On Feb 16, 2012, at 11:29 PM, Jeff Wheeler wrote:

Randy's P-Touch thread brings up an issue I think is worth some
discussion.  I have noticed that a lot of very well-paid, sometimes
well-qualified, networking folks spend some of their time on "rack &
stack" tasks, which I feel is a very unwise use of time and talent.

Imagine if the CFO of a bank spent a big chunk of his time filling up ATMs.
Flying a sharp router jockey around to far-flung POPs to install gear
is just as foolish.

Not only does the router jockey cost a lot more to employ than a CCNA,
but if your senior-level talent is wasting time in airports and IBXes,
that is time they can't be doing things CCNAs can't.

I was once advising a client on a transit purchasing decision, and a
fairly-large, now-defunct tier-2 ISP was being considered.  We needed
a few questions about their IPv6 plans answered before we were
comfortable.  The CTO of that org was the only guy who was able to
answer these questions.  After waiting four days for him to return our
message, he reached out to us from an airplane phone, telling us that
he had been busy racking new routers in several east-coast cities (his
office was not east-coast) and that's why he hadn't got back to us
yet.

As you might imagine, the client quickly realized that they didn't
want to deal with a vendor whose CTO spent his time doing rack & stack
instead of engineering his network or engaging with customers.  If he
had simply said he was on vacation, we would never have known how
poorly the senior people at that ISP managed their time.

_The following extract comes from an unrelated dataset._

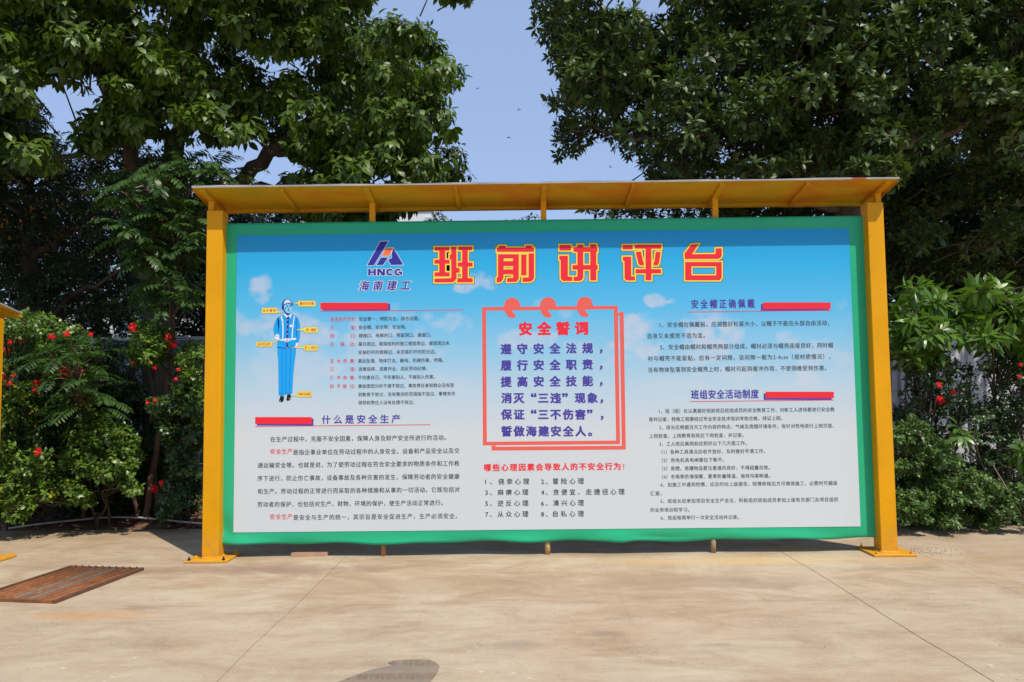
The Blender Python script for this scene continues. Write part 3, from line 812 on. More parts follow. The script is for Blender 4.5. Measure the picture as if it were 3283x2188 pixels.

With apologies to Randy, let the CCNAs fight with label makers.
-- 
Jeff S Wheeler <jsw () inconcepts biz>
Sr Network Operator  /  Innovative Network Concepts

With all due respect, Jeff, I think you are missing several factors that come into the human equation beyond merely the 
most efficient use of a particular person's time.

I would go stark-raving bonkers trapped in a cubicle doing only things that CCNAs can't if I didn't get the occasional 
break to go out and play with real hardware in the field. Most of the well-paid well-qualified networking folks I know 
are the same way. 

I also think that when we spend too many consecutive weeks/months/years behind a desk without going out in the real 
world, we become progressively more detached from the operational reality where our designs have to operate.

On the surface, it might seem an inefficient use of financial/human resources, but, I think that there is value to time 
in the field that doesn't necessarily show up directly on the balance sheet.

Admittedly, in my current position, I'm no longer in an operational role for the most part, but, I'm even more out in 
the field and spending more time in airports.